I recently completed a new paper with my friend and classmate Christine Exley. The paper addresses an issue that has gotten much attention in the experimental economics literature: commitment devices.

To understand what I mean by a commitment device, let’s take a step back and talk about time preferences more generally. Suppose you are planning your activities for the coming day or week. It would be strange to limit your options of activities without some form of compensation. Yet that is exactly what we see people do in a variety of settings: They voluntarily open savings accounts with restricted access to their own cash. They choose wage contracts that are strictly dominated. They choose to set early deadlines for classroom assignments.

One possible explanation has been very popular in recent literature: people suffer from present-bias, which essentially means they lack perfect self control. That is, they have trouble following through on activities in future that they know are good for them in the long run. A widely-used model of this problem imagines that you are playing a game with your future selves: you all agree what the best outcome is, but each version of yourself would prefer to push off the hard work to tomorrow’s version. So, it then makes sense for today’s version to force tomorrow’s version to take the action. Thus people put money in lockbox account to force their future self to save. They choose a goal-oriented wage contract or early deadlines to prevent tomorrow’s self from shirking. These are all examples of commitment devices.

The plethora of lab, field, and theoretical work on this model leaves little doubt that present bias is a real phenomena, or that it is driving commitment demand in many settings. In our paper, Christine and I note an interesting phenomenon in a field experiment: increasing observability of the commitment choice leads to greater demand for that device. If demand for commitment devices were driven by present bias alone, the observability of the level of commitment should have no effect on the choice itself.

In our experiment, students signed up for workshops at a campus center through a website that we set up. After indicating which workshop they wanted to go to, our website offered them the following prospect: If they attended the workshop they had selected, they would receive a gift card for \$15.00. If they did not attend, they would receive an amount of their choosing between \$0 and \$15.00. If they wanted to commit themselves to going (at least partially), they could choose to receive less than the full amount. And many students did, putting about \$5.00 on the line on average. This was our private treatment.

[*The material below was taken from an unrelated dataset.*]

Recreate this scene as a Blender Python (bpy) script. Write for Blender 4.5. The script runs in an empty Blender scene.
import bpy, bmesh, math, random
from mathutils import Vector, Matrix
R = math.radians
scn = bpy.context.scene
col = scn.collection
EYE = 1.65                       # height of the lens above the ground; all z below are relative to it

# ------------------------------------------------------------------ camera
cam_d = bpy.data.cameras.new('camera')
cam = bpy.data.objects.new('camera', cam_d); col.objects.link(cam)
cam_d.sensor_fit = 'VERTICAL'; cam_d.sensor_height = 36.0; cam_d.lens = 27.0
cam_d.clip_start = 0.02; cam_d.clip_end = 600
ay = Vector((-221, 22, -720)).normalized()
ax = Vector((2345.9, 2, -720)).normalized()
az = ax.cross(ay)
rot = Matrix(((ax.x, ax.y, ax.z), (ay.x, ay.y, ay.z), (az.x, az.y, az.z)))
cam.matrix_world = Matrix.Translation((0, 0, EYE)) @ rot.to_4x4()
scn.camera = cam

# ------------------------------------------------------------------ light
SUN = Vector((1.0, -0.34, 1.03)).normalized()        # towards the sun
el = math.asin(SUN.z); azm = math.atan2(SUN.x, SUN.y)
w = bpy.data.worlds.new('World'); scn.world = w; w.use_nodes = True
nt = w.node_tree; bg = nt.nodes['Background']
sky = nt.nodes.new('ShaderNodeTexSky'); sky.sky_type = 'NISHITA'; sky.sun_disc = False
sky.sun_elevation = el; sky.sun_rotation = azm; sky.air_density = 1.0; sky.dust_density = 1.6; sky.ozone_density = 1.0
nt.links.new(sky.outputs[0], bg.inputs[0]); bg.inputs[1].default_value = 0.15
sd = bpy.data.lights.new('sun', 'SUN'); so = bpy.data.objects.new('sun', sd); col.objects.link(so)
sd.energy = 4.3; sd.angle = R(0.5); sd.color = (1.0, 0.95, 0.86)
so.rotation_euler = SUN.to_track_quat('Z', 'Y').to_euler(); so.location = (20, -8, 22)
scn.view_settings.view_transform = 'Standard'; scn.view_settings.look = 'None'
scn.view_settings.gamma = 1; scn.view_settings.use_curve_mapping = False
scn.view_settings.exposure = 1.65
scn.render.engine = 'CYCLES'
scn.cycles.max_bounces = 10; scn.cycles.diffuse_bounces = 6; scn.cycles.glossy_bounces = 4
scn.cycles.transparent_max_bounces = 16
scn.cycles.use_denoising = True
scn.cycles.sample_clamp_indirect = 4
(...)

For a second treatment group, we then made a very simple change: The amount they choose to forgo would be made public to the people running the workshop. This small change increased the average commitment choice to almost \$9.00 on average. Our hypothesis is that at least some of the students in our experiment chose to commit themselves in order to signal something about themselves: they were interested in the center’s mission, or that they knew that failing to follow through with their actions was a bad thing.

The takeaway message from this field experiment is simple: We may be looking for present bias when there are other mechanisms at play. Returning to the examples I cited earlier: People may choose lockbox accounts to show others that they value saving. They may choose restrictive deadlines or goals to signal to their boss or teacher than their are dedicated and conscientious workers. When running experiments such as these, we need to be cautious about inferring that these actions are driven necessarily by time preference issues. If we are not careful, our estimates about the prevalence of present bias or the parameters of time preferences may be biased.